[YOUR OBJECTIVE]: Images should be left out, and everything else in the listing reproduced exactly.
start SOURCE MATERIAL
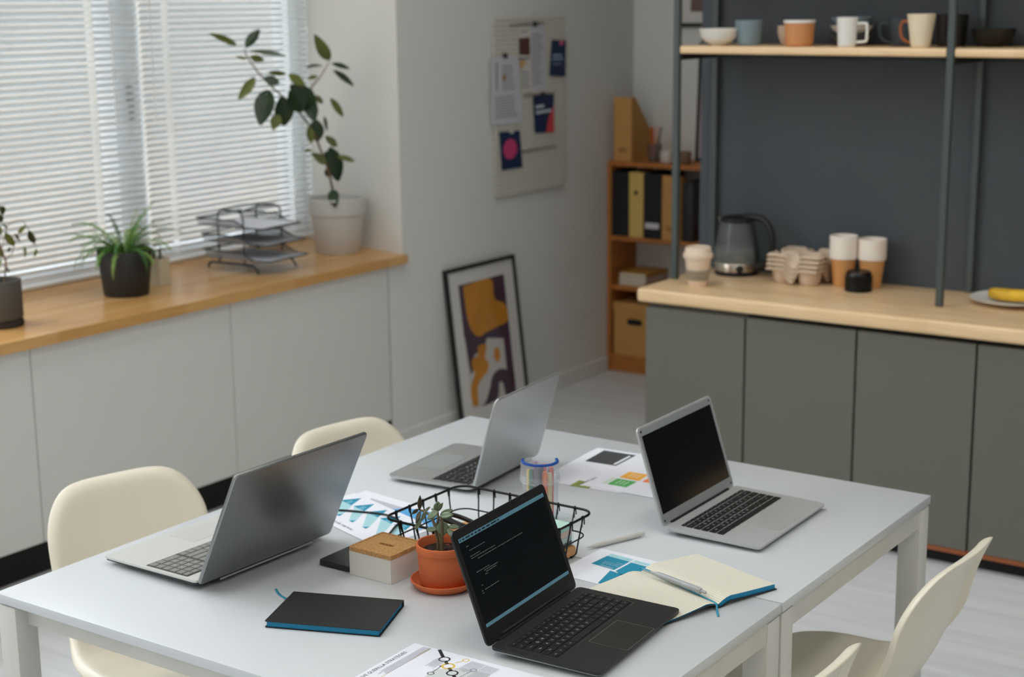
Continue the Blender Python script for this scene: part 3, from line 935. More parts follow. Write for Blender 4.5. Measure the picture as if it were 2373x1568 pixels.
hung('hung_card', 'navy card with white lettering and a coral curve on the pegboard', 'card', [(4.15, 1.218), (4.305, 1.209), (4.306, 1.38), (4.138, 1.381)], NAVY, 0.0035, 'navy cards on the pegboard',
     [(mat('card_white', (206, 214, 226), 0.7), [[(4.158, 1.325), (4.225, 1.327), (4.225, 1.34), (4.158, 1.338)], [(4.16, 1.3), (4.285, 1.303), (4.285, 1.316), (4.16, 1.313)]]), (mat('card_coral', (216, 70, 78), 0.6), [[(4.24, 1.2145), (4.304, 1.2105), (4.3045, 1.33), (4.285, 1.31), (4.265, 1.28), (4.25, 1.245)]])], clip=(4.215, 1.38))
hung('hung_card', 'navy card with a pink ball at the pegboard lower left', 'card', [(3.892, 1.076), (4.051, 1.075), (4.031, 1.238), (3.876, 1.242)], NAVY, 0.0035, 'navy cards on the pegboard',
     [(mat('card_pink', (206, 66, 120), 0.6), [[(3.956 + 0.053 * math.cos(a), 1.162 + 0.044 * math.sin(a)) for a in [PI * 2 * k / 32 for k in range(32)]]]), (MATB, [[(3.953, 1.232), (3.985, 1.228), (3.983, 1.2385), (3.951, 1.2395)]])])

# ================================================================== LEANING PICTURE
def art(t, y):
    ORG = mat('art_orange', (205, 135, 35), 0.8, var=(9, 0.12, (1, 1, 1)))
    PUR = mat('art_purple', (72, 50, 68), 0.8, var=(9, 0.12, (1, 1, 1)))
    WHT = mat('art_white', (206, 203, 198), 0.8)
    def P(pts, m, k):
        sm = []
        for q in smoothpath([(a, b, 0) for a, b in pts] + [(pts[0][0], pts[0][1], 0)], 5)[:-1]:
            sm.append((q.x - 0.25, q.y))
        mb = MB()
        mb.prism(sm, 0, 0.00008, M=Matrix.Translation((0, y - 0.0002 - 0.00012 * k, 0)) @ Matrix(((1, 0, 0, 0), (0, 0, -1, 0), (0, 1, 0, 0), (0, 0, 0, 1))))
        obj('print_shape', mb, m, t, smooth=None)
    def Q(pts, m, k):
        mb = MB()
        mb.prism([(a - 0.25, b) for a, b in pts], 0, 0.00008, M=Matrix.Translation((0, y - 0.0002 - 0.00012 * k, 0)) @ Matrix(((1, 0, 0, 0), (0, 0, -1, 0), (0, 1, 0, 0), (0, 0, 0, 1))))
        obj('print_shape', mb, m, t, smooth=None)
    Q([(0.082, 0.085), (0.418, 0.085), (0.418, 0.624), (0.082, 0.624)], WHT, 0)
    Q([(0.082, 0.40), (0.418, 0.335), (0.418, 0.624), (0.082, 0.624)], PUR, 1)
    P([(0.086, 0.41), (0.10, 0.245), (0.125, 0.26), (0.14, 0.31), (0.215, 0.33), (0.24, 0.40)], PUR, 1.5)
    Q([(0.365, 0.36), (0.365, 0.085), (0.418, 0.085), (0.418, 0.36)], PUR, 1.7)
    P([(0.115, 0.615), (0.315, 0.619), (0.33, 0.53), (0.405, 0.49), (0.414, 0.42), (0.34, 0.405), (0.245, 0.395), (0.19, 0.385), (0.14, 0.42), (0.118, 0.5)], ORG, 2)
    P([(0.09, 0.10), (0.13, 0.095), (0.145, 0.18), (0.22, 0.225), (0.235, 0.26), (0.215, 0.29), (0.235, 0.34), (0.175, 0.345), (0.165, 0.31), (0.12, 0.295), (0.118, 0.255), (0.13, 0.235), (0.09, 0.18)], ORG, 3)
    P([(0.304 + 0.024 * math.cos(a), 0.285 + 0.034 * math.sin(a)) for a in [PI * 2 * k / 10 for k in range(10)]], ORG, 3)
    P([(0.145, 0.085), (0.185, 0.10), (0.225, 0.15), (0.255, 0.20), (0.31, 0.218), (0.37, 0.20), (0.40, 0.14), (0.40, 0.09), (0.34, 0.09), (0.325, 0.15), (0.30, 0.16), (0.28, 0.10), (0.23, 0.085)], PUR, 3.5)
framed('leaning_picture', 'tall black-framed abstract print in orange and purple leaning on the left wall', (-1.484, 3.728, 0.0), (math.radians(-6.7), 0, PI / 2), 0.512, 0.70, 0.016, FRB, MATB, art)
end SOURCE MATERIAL
[TASK RESULT]:
Continue the Blender Python script for this scene: part 3, from line 935. More parts follow. Write for Blender 4.5. Measure the picture as if it were 2373x1568 pixels.
hung('hung_card', 'navy card with white lettering and a coral curve on the pegboard', 'card', [(4.15, 1.218), (4.305, 1.209), (4.306, 1.38), (4.138, 1.381)], NAVY, 0.0035, 'navy cards on the pegboard',
     [(mat('card_white', (206, 214, 226), 0.7), [[(4.158, 1.325), (4.225, 1.327), (4.225, 1.34), (4.158, 1.338)], [(4.16, 1.3), (4.285, 1.303), (4.285, 1.316), (4.16, 1.313)]]), (mat('card_coral', (216, 70, 78), 0.6), [[(4.24, 1.2145), (4.304, 1.2105), (4.3045, 1.33), (4.285, 1.31), (4.265, 1.28), (4.25, 1.245)]])], clip=(4.215, 1.38))
hung('hung_card', 'navy card with a pink ball at the pegboard lower left', 'card', [(3.892, 1.076), (4.051, 1.075), (4.031, 1.238), (3.876, 1.242)], NAVY, 0.0035, 'navy cards on the pegboard',
     [(mat('card_pink', (206, 66, 120), 0.6), [[(3.956 + 0.053 * math.cos(a), 1.162 + 0.044 * math.sin(a)) for a in [PI * 2 * k / 32 for k in range(32)]]]), (MATB, [[(3.953, 1.232), (3.985, 1.228), (3.983, 1.2385), (3.951, 1.2395)]])])

# ================================================================== LEANING PICTURE
def art(t, y):
    ORG = mat('art_orange', (205, 135, 35), 0.8, var=(9, 0.12, (1, 1, 1)))
    PUR = mat('art_purple', (72, 50, 68), 0.8, var=(9, 0.12, (1, 1, 1)))
    WHT = mat('art_white', (206, 203, 198), 0.8)
    def P(pts, m, k):
        sm = []
        for q in smoothpath([(a, b, 0) for a, b in pts] + [(pts[0][0], pts[0][1], 0)], 5)[:-1]:
            sm.append((q.x - 0.25, q.y))
        mb = MB()
        mb.prism(sm, 0, 0.00008, M=Matrix.Translation((0, y - 0.0002 - 0.00012 * k, 0)) @ Matrix(((1, 0, 0, 0), (0, 0, -1, 0), (0, 1, 0, 0), (0, 0, 0, 1))))
        obj('print_shape', mb, m, t, smooth=None)
    def Q(pts, m, k):
        mb = MB()
        mb.prism([(a - 0.25, b) for a, b in pts], 0, 0.00008, M=Matrix.Translation((0, y - 0.0002 - 0.00012 * k, 0)) @ Matrix(((1, 0, 0, 0), (0, 0, -1, 0), (0, 1, 0, 0), (0, 0, 0, 1))))
        obj('print_shape', mb, m, t, smooth=None)
    Q([(0.082, 0.085), (0.418, 0.085), (0.418, 0.624), (0.082, 0.624)], WHT, 0)
    Q([(0.082, 0.40), (0.418, 0.335), (0.418, 0.624), (0.082, 0.624)], PUR, 1)
    P([(0.086, 0.41), (0.10, 0.245), (0.125, 0.26), (0.14, 0.31), (0.215, 0.33), (0.24, 0.40)], PUR, 1.5)
    Q([(0.365, 0.36), (0.365, 0.085), (0.418, 0.085), (0.418, 0.36)], PUR, 1.7)
    P([(0.115, 0.615), (0.315, 0.619), (0.33, 0.53), (0.405, 0.49), (0.414, 0.42), (0.34, 0.405), (0.245, 0.395), (0.19, 0.385), (0.14, 0.42), (0.118, 0.5)], ORG, 2)
    P([(0.09, 0.10), (0.13, 0.095), (0.145, 0.18), (0.22, 0.225), (0.235, 0.26), (0.215, 0.29), (0.235, 0.34), (0.175, 0.345), (0.165, 0.31), (0.12, 0.295), (0.118, 0.255), (0.13, 0.235), (0.09, 0.18)], ORG, 3)
    P([(0.304 + 0.024 * math.cos(a), 0.285 + 0.034 * math.sin(a)) for a in [PI * 2 * k / 10 for k in range(10)]], ORG, 3)
    P([(0.145, 0.085), (0.185, 0.10), (0.225, 0.15), (0.255, 0.20), (0.31, 0.218), (0.37, 0.20), (0.40, 0.14), (0.40, 0.09), (0.34, 0.09), (0.325, 0.15), (0.30, 0.16), (0.28, 0.10), (0.23, 0.085)], PUR, 3.5)
framed('leaning_picture', 'tall black-framed abstract print in orange and purple leaning on the left wall', (-1.484, 3.728, 0.0), (math.radians(-6.7), 0, PI / 2), 0.512, 0.70, 0.016, FRB, MATB, art)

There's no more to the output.